#### Task
Do not copy the pictures; transcribe all other material exactly.

#### Dataset section
* BEGIN *

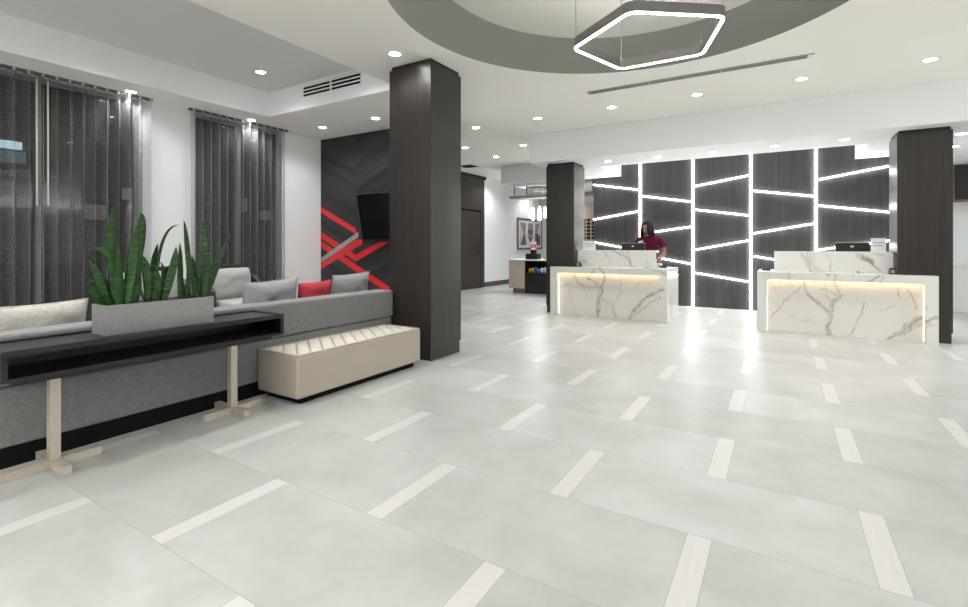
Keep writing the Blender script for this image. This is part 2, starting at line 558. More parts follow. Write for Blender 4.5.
DOORWOOD = wood('espresso_door_veneer', (0.025, 0.020, 0.018), (0.046, 0.038, 0.034), 0.42)
DARKEDGE = plain('dark_reveal', (0.012, 0.012, 0.012), 0.6)
BACKWALL = wood('brushed_charcoal_panel', (0.038, 0.038, 0.039), (0.074, 0.074, 0.075), 0.32, (22, 22, 0.7), 0.4)
ESPRESSO = wood('espresso_table_veneer', (0.009, 0.008, 0.0078), (0.018, 0.016, 0.0155), 0.40, (40, 1.6, 40), 0.35)
LIGHTWOOD = wood('pale_oak_laminate', (0.40, 0.33, 0.27), (0.56, 0.48, 0.41), 0.5, (2.0, 2.0, 26))
BROWNWOOD = wood('walnut_laminate', (0.12, 0.075, 0.055), (0.22, 0.15, 0.115), 0.45)
BASEB = plain('dark_baseboard', (0.085, 0.080, 0.072), 0.5)
BLACK = plain('black_plastic', (0.012, 0.012, 0.013), 0.35)
BLACKMAT = plain('black_matte', (0.008, 0.008, 0.008), 0.8, spec=0.12)
SCREEN = plain('black_glass_screen', (0.006, 0.006, 0.007), 0.12)
SILVER = plain('brushed_silver', (0.62, 0.62, 0.63), 0.3, 1.0)
SOFA = fabric('grey_tweed', (0.075, 0.077, 0.080), (0.30, 0.302, 0.306), 230)
GREYCUSH = fabric('grey_velvet', (0.25, 0.252, 0.255), (0.42, 0.422, 0.425), 120)
CREAM = fabric('cream_velvet', (0.47, 0.45, 0.41), (0.66, 0.635, 0.585), 45)
REDCUSH = red_net_material()
CHAIRFAB = fabric('pale_grey_upholstery', (0.30, 0.30, 0.30), (0.42, 0.42, 0.415), 200)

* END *

#### Solution for this exercise
Keep writing the Blender script for this image. This is part 2, starting at line 558. More parts follow. Write for Blender 4.5.
DOORWOOD = wood('espresso_door_veneer', (0.025, 0.020, 0.018), (0.046, 0.038, 0.034), 0.42)
DARKEDGE = plain('dark_reveal', (0.012, 0.012, 0.012), 0.6)
BACKWALL = wood('brushed_charcoal_panel', (0.038, 0.038, 0.039), (0.074, 0.074, 0.075), 0.32, (22, 22, 0.7), 0.4)
ESPRESSO = wood('espresso_table_veneer', (0.009, 0.008, 0.0078), (0.018, 0.016, 0.0155), 0.40, (40, 1.6, 40), 0.35)
LIGHTWOOD = wood('pale_oak_laminate', (0.40, 0.33, 0.27), (0.56, 0.48, 0.41), 0.5, (2.0, 2.0, 26))
BROWNWOOD = wood('walnut_laminate', (0.12, 0.075, 0.055), (0.22, 0.15, 0.115), 0.45)
BASEB = plain('dark_baseboard', (0.085, 0.080, 0.072), 0.5)
BLACK = plain('black_plastic', (0.012, 0.012, 0.013), 0.35)
BLACKMAT = plain('black_matte', (0.008, 0.008, 0.008), 0.8, spec=0.12)
SCREEN = plain('black_glass_screen', (0.006, 0.006, 0.007), 0.12)
SILVER = plain('brushed_silver', (0.62, 0.62, 0.63), 0.3, 1.0)
SOFA = fabric('grey_tweed', (0.075, 0.077, 0.080), (0.30, 0.302, 0.306), 230)
GREYCUSH = fabric('grey_velvet', (0.25, 0.252, 0.255), (0.42, 0.422, 0.425), 120)
CREAM = fabric('cream_velvet', (0.47, 0.45, 0.41), (0.66, 0.635, 0.585), 45)
REDCUSH = red_net_material()
CHAIRFAB = fabric('pale_grey_upholstery', (0.30, 0.30, 0.30), (0.42, 0.42, 0.415), 200)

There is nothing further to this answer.